-- TASK INSTRUCTIONS --
Each line of the material below should be reproduced exactly.

-- RECORDED DATA --
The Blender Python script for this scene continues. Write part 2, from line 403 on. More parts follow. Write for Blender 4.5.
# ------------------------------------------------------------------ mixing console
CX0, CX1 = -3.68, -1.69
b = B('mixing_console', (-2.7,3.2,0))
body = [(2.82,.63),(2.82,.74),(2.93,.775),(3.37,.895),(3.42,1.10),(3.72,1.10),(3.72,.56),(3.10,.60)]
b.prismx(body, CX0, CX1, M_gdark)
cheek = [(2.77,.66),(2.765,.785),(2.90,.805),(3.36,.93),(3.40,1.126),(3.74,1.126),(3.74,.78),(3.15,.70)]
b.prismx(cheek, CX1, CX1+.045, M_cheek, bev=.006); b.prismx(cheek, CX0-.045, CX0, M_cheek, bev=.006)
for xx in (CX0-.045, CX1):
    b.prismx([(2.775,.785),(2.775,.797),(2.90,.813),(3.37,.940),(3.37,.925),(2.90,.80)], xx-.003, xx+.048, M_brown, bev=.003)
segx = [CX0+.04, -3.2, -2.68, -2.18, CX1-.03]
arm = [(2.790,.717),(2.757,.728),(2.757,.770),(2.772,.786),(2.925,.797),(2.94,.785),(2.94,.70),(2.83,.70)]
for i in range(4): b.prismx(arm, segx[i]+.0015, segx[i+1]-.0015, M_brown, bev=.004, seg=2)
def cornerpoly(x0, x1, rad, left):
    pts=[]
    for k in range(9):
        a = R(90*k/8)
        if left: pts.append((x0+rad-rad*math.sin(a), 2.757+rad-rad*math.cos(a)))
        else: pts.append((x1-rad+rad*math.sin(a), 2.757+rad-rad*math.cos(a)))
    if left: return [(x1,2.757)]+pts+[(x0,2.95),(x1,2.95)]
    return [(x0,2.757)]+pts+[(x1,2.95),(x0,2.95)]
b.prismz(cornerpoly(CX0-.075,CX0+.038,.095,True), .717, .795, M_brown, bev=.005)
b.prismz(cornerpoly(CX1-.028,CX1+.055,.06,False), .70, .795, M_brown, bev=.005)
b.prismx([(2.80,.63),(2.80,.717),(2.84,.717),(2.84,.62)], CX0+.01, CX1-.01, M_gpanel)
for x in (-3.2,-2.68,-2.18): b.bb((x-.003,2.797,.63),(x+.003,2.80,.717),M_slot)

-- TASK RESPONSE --
The Blender Python script for this scene continues. Write part 2, from line 403 on. More parts follow. Write for Blender 4.5.
# ------------------------------------------------------------------ mixing console
CX0, CX1 = -3.68, -1.69
b = B('mixing_console', (-2.7,3.2,0))
body = [(2.82,.63),(2.82,.74),(2.93,.775),(3.37,.895),(3.42,1.10),(3.72,1.10),(3.72,.56),(3.10,.60)]
b.prismx(body, CX0, CX1, M_gdark)
cheek = [(2.77,.66),(2.765,.785),(2.90,.805),(3.36,.93),(3.40,1.126),(3.74,1.126),(3.74,.78),(3.15,.70)]
b.prismx(cheek, CX1, CX1+.045, M_cheek, bev=.006); b.prismx(cheek, CX0-.045, CX0, M_cheek, bev=.006)
for xx in (CX0-.045, CX1):
    b.prismx([(2.775,.785),(2.775,.797),(2.90,.813),(3.37,.940),(3.37,.925),(2.90,.80)], xx-.003, xx+.048, M_brown, bev=.003)
segx = [CX0+.04, -3.2, -2.68, -2.18, CX1-.03]
arm = [(2.790,.717),(2.757,.728),(2.757,.770),(2.772,.786),(2.925,.797),(2.94,.785),(2.94,.70),(2.83,.70)]
for i in range(4): b.prismx(arm, segx[i]+.0015, segx[i+1]-.0015, M_brown, bev=.004, seg=2)
def cornerpoly(x0, x1, rad, left):
    pts=[]
    for k in range(9):
        a = R(90*k/8)
        if left: pts.append((x0+rad-rad*math.sin(a), 2.757+rad-rad*math.cos(a)))
        else: pts.append((x1-rad+rad*math.sin(a), 2.757+rad-rad*math.cos(a)))
    if left: return [(x1,2.757)]+pts+[(x0,2.95),(x1,2.95)]
    return [(x0,2.757)]+pts+[(x1,2.95),(x0,2.95)]
b.prismz(cornerpoly(CX0-.075,CX0+.038,.095,True), .717, .795, M_brown, bev=.005)
b.prismz(cornerpoly(CX1-.028,CX1+.055,.06,False), .70, .795, M_brown, bev=.005)
b.prismx([(2.80,.63),(2.80,.717),(2.84,.717),(2.84,.62)], CX0+.01, CX1-.01, M_gpanel)
for x in (-3.2,-2.68,-2.18): b.bb((x-.003,2.797,.63),(x+.003,2.80,.717),M_slot)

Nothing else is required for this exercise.